No other judge in Fairfax -- or elsewhere in Virginia, as far as can be determined -- has joined O'Flaherty. But the judge said some other jurists have told him they agree with him. "I had one judge tell me, 'I'd rule that way, but I don't have the guts to,' " O'Flaherty said. "I told him, 'You should be driving a truck.' "
(It must be fun to tell a judge "You should be driving a truck." Not recommended for practicing lawyers.)
Even if his colleagues won’t join him, some legal scholars who have reviewed Judge O’Flaherty’s analysis think he has a point.
Ronald J. Bacigal, a criminal law professor at the University of Richmond, said of O'Flaherty: "I think he's exactly right. There are U.S. Supreme Court cases saying you can't relieve the government of proof beyond a reasonable doubt, which is what a presumption does."
M.A.D.D., of course, has never favored fair laws in drunk driving cases, because laws that require prosecutors to prove actual impairment increase the chance of an acquittal. M.A.D.D. hates acquittals, and has lobbied legislatures for years to stack the deck in favor of prosecutors. M.A.D.D. accuses Judge O’Flaherty of “putting drunk drivers back on the road,” an accusation that assumes the drivers (none of whom were convicted) were actually drunk.
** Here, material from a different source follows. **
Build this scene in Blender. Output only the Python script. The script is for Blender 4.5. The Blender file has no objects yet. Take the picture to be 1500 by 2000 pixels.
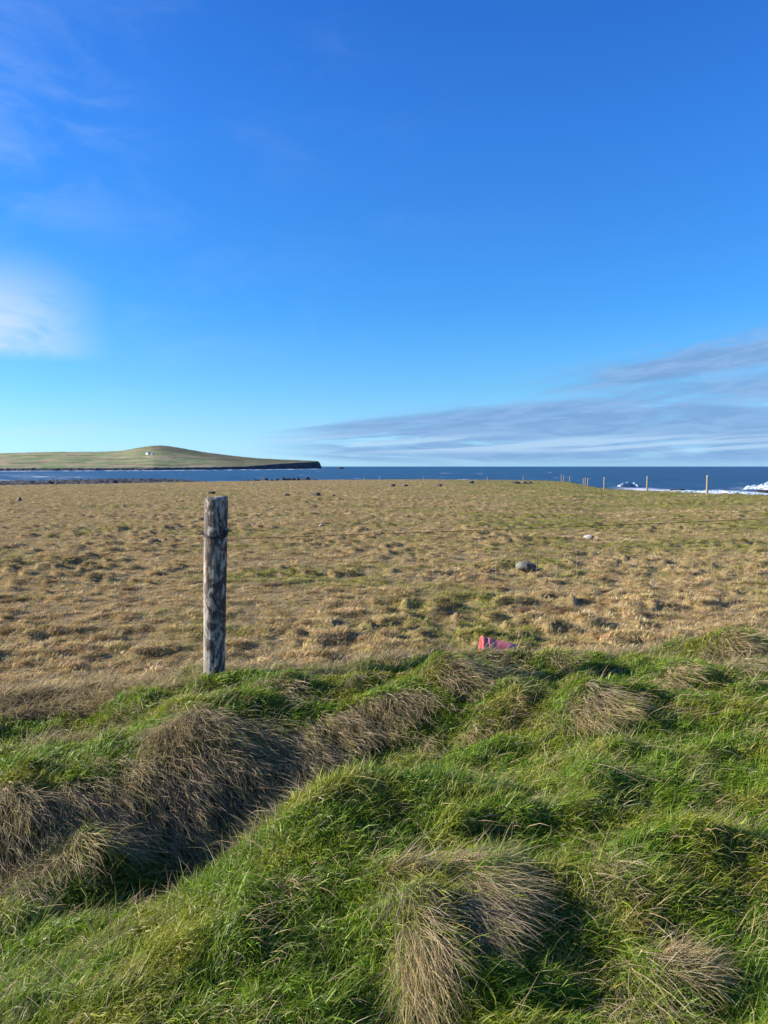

It will be interesting to watch M.A.D.D. vilify a judge who is apparently respected and well-liked. And who wouldn’t like a judge who pitches in by raking leaves at the courthouse?
He often helps direct people to their courtrooms in the chaotic mornings, and he could be seen raking and blowing leaves from the courthouse's front plaza in autumns past, before a construction project closed the plaza.